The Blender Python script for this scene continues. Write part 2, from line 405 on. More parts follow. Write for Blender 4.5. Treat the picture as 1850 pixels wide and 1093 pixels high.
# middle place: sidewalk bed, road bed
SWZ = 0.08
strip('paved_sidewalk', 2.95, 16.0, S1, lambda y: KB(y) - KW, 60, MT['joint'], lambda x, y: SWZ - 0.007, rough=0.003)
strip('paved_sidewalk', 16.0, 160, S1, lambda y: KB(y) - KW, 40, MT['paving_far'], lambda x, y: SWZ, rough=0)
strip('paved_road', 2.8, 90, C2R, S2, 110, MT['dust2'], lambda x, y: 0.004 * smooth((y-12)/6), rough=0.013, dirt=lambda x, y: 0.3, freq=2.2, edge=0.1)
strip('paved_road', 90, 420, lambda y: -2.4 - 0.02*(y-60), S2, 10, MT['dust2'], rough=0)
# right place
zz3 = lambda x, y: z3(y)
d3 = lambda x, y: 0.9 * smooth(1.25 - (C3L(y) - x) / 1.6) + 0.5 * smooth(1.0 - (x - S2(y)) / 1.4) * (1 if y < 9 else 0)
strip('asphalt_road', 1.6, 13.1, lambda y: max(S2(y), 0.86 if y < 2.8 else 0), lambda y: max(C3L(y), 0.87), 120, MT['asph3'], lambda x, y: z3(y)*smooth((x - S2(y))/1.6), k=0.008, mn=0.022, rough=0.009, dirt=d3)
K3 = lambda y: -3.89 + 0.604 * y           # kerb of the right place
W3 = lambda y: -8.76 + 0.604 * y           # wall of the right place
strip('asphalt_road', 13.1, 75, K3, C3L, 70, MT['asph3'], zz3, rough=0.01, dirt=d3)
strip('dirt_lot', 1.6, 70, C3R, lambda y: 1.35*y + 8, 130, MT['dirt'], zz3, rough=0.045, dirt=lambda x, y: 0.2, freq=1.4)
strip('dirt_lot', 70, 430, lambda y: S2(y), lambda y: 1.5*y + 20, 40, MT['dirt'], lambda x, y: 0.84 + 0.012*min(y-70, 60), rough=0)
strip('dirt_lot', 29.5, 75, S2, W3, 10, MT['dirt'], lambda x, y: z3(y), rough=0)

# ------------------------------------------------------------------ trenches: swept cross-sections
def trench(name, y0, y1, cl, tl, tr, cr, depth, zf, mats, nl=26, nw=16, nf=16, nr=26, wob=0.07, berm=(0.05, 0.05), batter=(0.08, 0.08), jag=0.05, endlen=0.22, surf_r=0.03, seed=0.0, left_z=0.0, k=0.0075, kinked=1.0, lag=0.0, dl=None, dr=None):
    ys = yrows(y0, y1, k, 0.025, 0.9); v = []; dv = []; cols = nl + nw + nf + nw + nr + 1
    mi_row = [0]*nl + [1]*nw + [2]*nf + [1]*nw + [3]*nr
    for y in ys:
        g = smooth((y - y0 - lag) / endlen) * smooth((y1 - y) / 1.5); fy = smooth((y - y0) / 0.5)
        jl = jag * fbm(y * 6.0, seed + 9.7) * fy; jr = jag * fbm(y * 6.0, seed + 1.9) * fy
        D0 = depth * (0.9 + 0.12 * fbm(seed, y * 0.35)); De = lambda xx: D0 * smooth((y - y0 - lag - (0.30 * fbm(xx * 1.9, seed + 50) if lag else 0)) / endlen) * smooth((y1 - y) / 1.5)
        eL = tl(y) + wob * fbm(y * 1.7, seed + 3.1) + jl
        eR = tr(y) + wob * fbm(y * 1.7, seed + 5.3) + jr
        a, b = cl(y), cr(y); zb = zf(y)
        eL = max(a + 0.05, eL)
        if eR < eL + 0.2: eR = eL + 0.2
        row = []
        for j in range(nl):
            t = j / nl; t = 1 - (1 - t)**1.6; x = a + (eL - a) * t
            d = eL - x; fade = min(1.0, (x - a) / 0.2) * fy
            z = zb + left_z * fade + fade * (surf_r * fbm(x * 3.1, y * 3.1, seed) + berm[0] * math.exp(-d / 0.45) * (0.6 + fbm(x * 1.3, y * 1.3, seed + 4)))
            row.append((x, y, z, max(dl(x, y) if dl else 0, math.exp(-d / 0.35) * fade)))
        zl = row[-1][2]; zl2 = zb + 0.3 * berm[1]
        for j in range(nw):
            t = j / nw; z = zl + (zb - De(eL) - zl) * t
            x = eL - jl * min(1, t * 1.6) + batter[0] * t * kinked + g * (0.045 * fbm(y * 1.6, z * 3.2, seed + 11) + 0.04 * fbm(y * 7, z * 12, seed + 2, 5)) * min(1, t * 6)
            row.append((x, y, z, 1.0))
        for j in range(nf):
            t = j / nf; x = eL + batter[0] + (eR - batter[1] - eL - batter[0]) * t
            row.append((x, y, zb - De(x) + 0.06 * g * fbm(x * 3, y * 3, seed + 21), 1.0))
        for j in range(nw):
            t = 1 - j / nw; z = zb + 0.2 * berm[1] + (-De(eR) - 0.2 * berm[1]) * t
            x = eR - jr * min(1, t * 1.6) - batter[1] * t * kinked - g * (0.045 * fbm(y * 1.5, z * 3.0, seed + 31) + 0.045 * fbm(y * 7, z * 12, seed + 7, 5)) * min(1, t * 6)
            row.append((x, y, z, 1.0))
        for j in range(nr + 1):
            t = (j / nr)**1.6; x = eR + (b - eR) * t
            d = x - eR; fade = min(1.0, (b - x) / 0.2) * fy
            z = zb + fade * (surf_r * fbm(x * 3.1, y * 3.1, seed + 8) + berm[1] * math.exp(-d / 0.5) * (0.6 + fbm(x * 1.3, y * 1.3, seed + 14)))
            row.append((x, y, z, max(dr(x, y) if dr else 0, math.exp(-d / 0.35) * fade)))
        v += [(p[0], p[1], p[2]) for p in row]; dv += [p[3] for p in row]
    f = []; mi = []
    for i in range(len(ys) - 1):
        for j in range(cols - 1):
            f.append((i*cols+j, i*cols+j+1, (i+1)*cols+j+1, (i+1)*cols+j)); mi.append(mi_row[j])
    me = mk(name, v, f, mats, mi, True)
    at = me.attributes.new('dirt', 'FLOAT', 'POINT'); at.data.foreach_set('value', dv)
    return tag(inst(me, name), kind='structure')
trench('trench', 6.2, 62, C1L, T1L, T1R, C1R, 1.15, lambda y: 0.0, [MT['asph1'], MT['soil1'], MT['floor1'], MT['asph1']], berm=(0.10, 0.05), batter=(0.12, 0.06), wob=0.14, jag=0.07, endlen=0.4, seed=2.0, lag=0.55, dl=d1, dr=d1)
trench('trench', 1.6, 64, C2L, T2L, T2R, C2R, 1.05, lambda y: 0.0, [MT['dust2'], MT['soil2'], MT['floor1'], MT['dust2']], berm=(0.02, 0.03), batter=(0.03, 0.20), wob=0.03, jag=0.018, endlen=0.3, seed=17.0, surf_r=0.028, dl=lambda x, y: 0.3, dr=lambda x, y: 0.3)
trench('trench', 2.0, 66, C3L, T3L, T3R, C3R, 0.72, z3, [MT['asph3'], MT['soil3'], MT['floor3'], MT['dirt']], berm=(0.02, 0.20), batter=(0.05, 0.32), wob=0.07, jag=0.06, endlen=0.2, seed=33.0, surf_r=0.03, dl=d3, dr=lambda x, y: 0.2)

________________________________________

* [Goal]
Repeat, with no changes, each line from the one with "trench('trench', 6.2, 62, C1L, T1L, T1R, C1R, 1.15, lambda" to the end of the listing, including both ends and nothing else.

* [Solution for this exercise]
trench('trench', 6.2, 62, C1L, T1L, T1R, C1R, 1.15, lambda y: 0.0, [MT['asph1'], MT['soil1'], MT['floor1'], MT['asph1']], berm=(0.10, 0.05), batter=(0.12, 0.06), wob=0.14, jag=0.07, endlen=0.4, seed=2.0, lag=0.55, dl=d1, dr=d1)
trench('trench', 1.6, 64, C2L, T2L, T2R, C2R, 1.05, lambda y: 0.0, [MT['dust2'], MT['soil2'], MT['floor1'], MT['dust2']], berm=(0.02, 0.03), batter=(0.03, 0.20), wob=0.03, jag=0.018, endlen=0.3, seed=17.0, surf_r=0.028, dl=lambda x, y: 0.3, dr=lambda x, y: 0.3)
trench('trench', 2.0, 66, C3L, T3L, T3R, C3R, 0.72, z3, [MT['asph3'], MT['soil3'], MT['floor3'], MT['dirt']], berm=(0.02, 0.20), batter=(0.05, 0.32), wob=0.07, jag=0.06, endlen=0.2, seed=33.0, surf_r=0.03, dl=d3, dr=lambda x, y: 0.2)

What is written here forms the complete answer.